Task to carry out = Transcribe the entries that follow, word for word.

begin Data extract

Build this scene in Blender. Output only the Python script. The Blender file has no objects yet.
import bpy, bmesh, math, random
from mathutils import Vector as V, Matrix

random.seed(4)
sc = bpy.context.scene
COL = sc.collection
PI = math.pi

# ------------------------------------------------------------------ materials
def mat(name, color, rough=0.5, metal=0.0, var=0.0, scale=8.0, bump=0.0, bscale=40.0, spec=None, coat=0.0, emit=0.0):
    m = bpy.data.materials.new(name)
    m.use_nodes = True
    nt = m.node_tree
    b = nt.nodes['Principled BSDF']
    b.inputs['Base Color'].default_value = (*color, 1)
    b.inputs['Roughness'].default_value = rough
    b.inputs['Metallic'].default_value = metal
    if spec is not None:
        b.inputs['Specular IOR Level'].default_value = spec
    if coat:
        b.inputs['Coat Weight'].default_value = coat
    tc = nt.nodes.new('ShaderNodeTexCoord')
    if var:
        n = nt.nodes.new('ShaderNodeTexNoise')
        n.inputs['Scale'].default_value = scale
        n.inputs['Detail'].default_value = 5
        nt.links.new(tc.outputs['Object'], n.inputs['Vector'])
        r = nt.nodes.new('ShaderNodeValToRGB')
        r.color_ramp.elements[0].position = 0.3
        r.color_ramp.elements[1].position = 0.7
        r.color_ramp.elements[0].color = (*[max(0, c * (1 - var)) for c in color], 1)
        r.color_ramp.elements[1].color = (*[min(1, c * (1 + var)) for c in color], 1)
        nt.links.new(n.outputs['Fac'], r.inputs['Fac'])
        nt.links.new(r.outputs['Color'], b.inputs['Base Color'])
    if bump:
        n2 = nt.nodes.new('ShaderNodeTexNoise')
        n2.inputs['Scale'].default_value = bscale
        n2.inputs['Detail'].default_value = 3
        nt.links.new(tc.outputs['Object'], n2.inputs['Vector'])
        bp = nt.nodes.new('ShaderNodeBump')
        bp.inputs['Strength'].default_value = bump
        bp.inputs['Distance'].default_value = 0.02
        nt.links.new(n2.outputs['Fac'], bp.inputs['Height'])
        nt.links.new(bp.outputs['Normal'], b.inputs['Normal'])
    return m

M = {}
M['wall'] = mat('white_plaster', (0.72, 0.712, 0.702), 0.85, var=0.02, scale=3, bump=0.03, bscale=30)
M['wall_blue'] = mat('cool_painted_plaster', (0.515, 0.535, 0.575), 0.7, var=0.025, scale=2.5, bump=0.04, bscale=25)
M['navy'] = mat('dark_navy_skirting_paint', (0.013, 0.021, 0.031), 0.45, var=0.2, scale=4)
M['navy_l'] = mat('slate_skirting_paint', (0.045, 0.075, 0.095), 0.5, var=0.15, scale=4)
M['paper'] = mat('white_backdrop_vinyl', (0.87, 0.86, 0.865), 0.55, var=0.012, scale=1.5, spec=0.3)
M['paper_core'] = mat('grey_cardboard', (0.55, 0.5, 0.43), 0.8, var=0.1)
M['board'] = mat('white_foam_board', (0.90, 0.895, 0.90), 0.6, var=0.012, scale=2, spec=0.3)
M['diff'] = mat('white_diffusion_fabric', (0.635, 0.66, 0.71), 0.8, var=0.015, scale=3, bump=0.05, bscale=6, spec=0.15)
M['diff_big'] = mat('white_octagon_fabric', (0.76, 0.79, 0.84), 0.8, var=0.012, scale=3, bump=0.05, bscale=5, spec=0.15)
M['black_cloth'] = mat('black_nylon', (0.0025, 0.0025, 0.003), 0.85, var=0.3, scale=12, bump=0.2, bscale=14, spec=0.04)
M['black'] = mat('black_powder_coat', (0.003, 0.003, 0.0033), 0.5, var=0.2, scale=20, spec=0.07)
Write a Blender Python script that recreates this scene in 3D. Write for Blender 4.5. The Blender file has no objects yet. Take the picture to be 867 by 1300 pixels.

end Data extract

Final result =
Build this scene in Blender. Output only the Python script. The Blender file has no objects yet.
import bpy, bmesh, math, random
from mathutils import Vector as V, Matrix

random.seed(4)
sc = bpy.context.scene
COL = sc.collection
PI = math.pi

# ------------------------------------------------------------------ materials
def mat(name, color, rough=0.5, metal=0.0, var=0.0, scale=8.0, bump=0.0, bscale=40.0, spec=None, coat=0.0, emit=0.0):
    m = bpy.data.materials.new(name)
    m.use_nodes = True
    nt = m.node_tree
    b = nt.nodes['Principled BSDF']
    b.inputs['Base Color'].default_value = (*color, 1)
    b.inputs['Roughness'].default_value = rough
    b.inputs['Metallic'].default_value = metal
    if spec is not None:
        b.inputs['Specular IOR Level'].default_value = spec
    if coat:
        b.inputs['Coat Weight'].default_value = coat
    tc = nt.nodes.new('ShaderNodeTexCoord')
    if var:
        n = nt.nodes.new('ShaderNodeTexNoise')
        n.inputs['Scale'].default_value = scale
        n.inputs['Detail'].default_value = 5
        nt.links.new(tc.outputs['Object'], n.inputs['Vector'])
        r = nt.nodes.new('ShaderNodeValToRGB')
        r.color_ramp.elements[0].position = 0.3
        r.color_ramp.elements[1].position = 0.7
        r.color_ramp.elements[0].color = (*[max(0, c * (1 - var)) for c in color], 1)
        r.color_ramp.elements[1].color = (*[min(1, c * (1 + var)) for c in color], 1)
        nt.links.new(n.outputs['Fac'], r.inputs['Fac'])
        nt.links.new(r.outputs['Color'], b.inputs['Base Color'])
    if bump:
        n2 = nt.nodes.new('ShaderNodeTexNoise')
        n2.inputs['Scale'].default_value = bscale
        n2.inputs['Detail'].default_value = 3
        nt.links.new(tc.outputs['Object'], n2.inputs['Vector'])
        bp = nt.nodes.new('ShaderNodeBump')
        bp.inputs['Strength'].default_value = bump
        bp.inputs['Distance'].default_value = 0.02
        nt.links.new(n2.outputs['Fac'], bp.inputs['Height'])
        nt.links.new(bp.outputs['Normal'], b.inputs['Normal'])
    return m

M = {}
M['wall'] = mat('white_plaster', (0.72, 0.712, 0.702), 0.85, var=0.02, scale=3, bump=0.03, bscale=30)
M['wall_blue'] = mat('cool_painted_plaster', (0.515, 0.535, 0.575), 0.7, var=0.025, scale=2.5, bump=0.04, bscale=25)
M['navy'] = mat('dark_navy_skirting_paint', (0.013, 0.021, 0.031), 0.45, var=0.2, scale=4)
M['navy_l'] = mat('slate_skirting_paint', (0.045, 0.075, 0.095), 0.5, var=0.15, scale=4)
M['paper'] = mat('white_backdrop_vinyl', (0.87, 0.86, 0.865), 0.55, var=0.012, scale=1.5, spec=0.3)
M['paper_core'] = mat('grey_cardboard', (0.55, 0.5, 0.43), 0.8, var=0.1)
M['board'] = mat('white_foam_board', (0.90, 0.895, 0.90), 0.6, var=0.012, scale=2, spec=0.3)
M['diff'] = mat('white_diffusion_fabric', (0.635, 0.66, 0.71), 0.8, var=0.015, scale=3, bump=0.05, bscale=6, spec=0.15)
M['diff_big'] = mat('white_octagon_fabric', (0.76, 0.79, 0.84), 0.8, var=0.012, scale=3, bump=0.05, bscale=5, spec=0.15)
M['black_cloth'] = mat('black_nylon', (0.0025, 0.0025, 0.003), 0.85, var=0.3, scale=12, bump=0.2, bscale=14, spec=0.04)
M['black'] = mat('black_powder_coat', (0.003, 0.003, 0.0033), 0.5, var=0.2, scale=20, spec=0.07)
Write a Blender Python script that recreates this scene in 3D. Write for Blender 4.5. The Blender file has no objects yet. Take the picture to be 867 by 1300 pixels.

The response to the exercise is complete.